All 62 passengers and crew aboard the half-full flight were Indonesians. The count included 10 children.
Authorities have yet to say why the Sriwijaya Air Boeing 737-500 plummeted about four minutes after leaving Soekarno-Hatta International Airport on Saturday afternoon.
But, on Sunday, they said they had identified the location of their black boxes (cockpit voice and flight data recorders) that could be key in explaining why the plane crashed into the Java Sea off the coast of the sprawling city.
The transport minister said on Saturday that the plane appeared to deviate from its intended course just before disappearing from radar.
Sriwijaya Air, which operates flights to destinations in Indonesia and Southeast Asia, has said little so far about the 26-year-old plane, previously piloted by Continental Airlines and United States-based United Airlines.
The Indonesian airline has not registered a fatal accident since it began operating in 2003, but this accident is the latest in a series of disasters for the country’s aviation sector.
The Southeast Asian nation’s aviation sector has long been clouded by safety concerns, and its airlines were once barred from entering US and European airspace.
Security concerns
In October 2018, 189 people were killed when a Lion Air Boeing 737 MAX plane crashed near Jakarta.
That accident, and another in Ethiopia, saw Boeing receive fines of $ 2.5 billion for accusations of defrauding regulators overseeing the 737 MAX model, which was grounded around the world after the accidents.

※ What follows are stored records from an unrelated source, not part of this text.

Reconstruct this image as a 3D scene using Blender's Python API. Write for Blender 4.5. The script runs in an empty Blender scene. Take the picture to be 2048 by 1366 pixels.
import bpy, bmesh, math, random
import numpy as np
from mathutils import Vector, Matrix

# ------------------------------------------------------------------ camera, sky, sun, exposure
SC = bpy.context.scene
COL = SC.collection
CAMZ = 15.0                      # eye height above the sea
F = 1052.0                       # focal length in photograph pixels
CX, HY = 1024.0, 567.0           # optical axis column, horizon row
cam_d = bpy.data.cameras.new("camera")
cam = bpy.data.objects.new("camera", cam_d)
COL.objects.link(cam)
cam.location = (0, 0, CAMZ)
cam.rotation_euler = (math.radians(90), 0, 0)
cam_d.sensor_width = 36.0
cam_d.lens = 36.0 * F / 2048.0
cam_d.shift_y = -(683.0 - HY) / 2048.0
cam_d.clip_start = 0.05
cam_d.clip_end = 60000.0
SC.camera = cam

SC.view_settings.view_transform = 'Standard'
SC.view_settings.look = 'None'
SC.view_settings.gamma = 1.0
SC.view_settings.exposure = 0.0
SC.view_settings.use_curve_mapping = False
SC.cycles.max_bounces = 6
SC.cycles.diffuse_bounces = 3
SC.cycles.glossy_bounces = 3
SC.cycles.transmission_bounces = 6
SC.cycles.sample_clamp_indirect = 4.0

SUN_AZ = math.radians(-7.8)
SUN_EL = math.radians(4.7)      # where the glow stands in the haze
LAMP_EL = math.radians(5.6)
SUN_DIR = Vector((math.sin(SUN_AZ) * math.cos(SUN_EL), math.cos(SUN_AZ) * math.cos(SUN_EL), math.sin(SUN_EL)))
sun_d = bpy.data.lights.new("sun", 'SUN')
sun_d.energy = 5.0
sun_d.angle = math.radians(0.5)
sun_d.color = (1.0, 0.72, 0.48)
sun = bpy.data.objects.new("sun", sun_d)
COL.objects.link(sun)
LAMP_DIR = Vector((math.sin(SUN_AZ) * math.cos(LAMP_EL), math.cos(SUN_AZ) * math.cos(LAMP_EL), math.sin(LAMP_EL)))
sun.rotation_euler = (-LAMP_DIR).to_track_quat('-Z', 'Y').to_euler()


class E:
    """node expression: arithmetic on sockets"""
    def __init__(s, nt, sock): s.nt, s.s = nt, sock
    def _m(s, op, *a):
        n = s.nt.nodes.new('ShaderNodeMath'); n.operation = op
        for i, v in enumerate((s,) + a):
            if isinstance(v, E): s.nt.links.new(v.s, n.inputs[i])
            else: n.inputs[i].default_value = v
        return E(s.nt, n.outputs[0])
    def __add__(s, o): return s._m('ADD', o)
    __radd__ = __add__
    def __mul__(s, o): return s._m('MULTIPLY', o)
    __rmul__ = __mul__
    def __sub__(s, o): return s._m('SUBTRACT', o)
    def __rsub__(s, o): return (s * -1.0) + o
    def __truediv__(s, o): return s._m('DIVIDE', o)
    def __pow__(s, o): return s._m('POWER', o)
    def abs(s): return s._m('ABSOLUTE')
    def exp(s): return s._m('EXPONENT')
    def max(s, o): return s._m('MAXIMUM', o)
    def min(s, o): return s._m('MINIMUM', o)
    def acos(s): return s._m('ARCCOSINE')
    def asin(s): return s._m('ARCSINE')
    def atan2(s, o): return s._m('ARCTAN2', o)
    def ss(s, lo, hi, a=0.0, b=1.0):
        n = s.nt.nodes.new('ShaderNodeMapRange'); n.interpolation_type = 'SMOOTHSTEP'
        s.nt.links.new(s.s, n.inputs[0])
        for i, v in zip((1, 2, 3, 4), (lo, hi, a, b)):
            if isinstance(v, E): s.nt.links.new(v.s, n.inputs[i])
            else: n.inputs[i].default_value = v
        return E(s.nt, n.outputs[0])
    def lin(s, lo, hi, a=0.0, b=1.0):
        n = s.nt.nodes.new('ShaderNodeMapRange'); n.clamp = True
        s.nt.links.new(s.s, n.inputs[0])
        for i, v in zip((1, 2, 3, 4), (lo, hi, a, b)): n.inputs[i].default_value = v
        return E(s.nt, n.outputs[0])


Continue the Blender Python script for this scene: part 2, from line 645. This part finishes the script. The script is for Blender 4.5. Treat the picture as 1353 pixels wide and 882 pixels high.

The 737 that fell on Saturday was not a MAX variant.
“Our thoughts are with the crew, the passengers and their families,” Boeing said in a statement.
In 2014, an AirAsia plane en route from Surabaya to Singapore crashed with the loss of 162 lives.
A final report said the main factors included a chronically faulty component in a rudder control system, poor maintenance and inadequate response from pilots.
A year later, more than 140 people, including dozens on the ground, were killed when a military plane crashed shortly after takeoff in Medan, on the island of Sumatra.